Through this process, you can strategically allocate resources to address the risks with the greatest financial impact. It helps in aligning sustainability initiatives with business goals, ensuring that efforts in sustainability are also managing financial risks and driving financial performance. This process also helps with adoption and change management.

Double Materiality Assessment

A Double Materiality Assessment is an approach that combines both an Impact Materiality Assessment and a Financial Materiality Assessment. Together, these two assessments help you understand your ESG stance from both sides of the coin. How does your business affect the world and society? And what are the financial implications of those effects?

With a Double Materiality Assessment, you can determine and rank all sustainability impacts, financial risks, and opportunities. You’ll overlay these with the priorities and views of your stakeholders. This is key for helping you develop an effective sustainability strategy.
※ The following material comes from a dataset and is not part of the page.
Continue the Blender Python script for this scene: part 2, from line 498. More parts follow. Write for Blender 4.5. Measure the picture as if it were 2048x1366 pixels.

Which type of Materiality Assessment is right for your company?

The best type of Materiality Assessment for your company will depend on several factors. These include your company size and industry, regulatory standards you need to comply with, and your sustainability goals.

We recommend a Double Materiality Assessment. As leading practice, it is already mandatory for the majority of European companies. A Double Materiality Assessment is the gold standard for those at the forefront of sustainability reporting. That’s why it’s increasingly a requirement from regulators and recommended by experts.